ROME — Fiat and Chrysler announced plans Saturday to build three new Jeep models in China for that market, the biggest for the vehicles outside the United States, as they attempt to boost sales in a country where they lag behind their competitors.

The automakers said they will expand their joint venture with China's Guangzhou Automobile Group Co. Ltd., and increase the portfolio of Jeeps, which are currently imported to China.

Production is expected to start in late 2015 in Guangzhou, the companies said in a statement, adding that they are considering a Jeep model "uniquely designed for China."

Chrysler Group LLC spokesman Gualberto Ranieri declined to provide details on that model. He said in an email that more information will be announced at an "appropriate time."

Fiat and Chrysler CEO Sergio Marchionne, who plans to complete the legal merger of Fiat and Chrysler by the end of the year, said in the statement that the deal represents the next phase in the "expansion on a global scale of the Jeep brand."

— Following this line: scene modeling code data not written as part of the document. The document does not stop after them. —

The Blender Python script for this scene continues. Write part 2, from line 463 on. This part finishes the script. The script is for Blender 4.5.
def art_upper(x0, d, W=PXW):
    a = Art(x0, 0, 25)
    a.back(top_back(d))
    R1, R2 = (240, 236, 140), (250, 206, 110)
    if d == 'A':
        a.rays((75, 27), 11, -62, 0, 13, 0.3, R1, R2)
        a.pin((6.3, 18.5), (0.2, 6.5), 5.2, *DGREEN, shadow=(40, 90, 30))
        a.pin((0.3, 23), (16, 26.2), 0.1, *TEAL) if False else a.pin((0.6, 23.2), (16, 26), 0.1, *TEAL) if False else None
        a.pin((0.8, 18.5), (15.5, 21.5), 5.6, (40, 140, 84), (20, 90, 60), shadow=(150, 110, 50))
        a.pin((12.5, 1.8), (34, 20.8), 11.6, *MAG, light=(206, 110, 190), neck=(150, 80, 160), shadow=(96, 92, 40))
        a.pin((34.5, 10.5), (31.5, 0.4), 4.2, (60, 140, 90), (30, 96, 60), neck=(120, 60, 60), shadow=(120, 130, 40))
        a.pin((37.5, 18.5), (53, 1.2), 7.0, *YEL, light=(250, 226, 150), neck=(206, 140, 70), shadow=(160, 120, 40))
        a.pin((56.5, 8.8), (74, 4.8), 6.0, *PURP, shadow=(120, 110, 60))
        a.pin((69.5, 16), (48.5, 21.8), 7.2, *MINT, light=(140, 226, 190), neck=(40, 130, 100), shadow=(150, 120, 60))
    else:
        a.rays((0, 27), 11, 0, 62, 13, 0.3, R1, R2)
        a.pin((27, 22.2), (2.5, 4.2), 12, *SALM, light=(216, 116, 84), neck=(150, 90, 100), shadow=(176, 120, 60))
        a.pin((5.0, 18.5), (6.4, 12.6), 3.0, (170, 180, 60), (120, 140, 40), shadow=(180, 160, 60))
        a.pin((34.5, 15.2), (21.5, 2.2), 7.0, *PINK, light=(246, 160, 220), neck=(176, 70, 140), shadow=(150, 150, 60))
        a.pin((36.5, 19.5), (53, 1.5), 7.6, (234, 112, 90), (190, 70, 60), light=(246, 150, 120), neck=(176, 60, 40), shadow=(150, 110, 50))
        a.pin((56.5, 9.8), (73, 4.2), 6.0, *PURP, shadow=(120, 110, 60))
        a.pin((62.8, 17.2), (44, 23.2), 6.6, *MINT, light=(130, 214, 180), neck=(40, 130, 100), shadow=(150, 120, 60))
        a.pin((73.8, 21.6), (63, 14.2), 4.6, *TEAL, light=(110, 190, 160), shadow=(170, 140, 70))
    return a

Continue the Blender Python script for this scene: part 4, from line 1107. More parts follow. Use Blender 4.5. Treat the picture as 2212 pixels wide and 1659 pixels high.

The joint venture involving Chrysler, Fiat and Guangzhou Automotive makes the Fiat Viaggio in China, but no Jeeps are currently produced there.

China represents the largest Jeep market outside the U.S. with nearly 60,000 vehicles sold last year. Ranieri said the Jeeps that will be made in China would be sold only in that country.

Fiat and Chrysler were expected to try to increase sales in that high-growth market. Executives with Chrysler's Jeep brand said as far back as the start of 2013 that they were in talks to build some vehicles in China for that market. They said the Jeep Wrangler would always be built in the United States, but there were opportunities among other models.

During the 2012 presidential campaign, Republican candidate Mitt Romney came under criticism for an ad that said Chrysler would build Jeeps in China — insinuating that U.S. jobs might suffer. That brought the 2009 government bailout of General Motors and Chrysler to the forefront in the days ahead of the election.

The claims were criticized for being misleading, since automakers were adding production facilities in China to meet rising demand there. Because of trade rules, it's easier for companies to build cars for the Chinese market in China.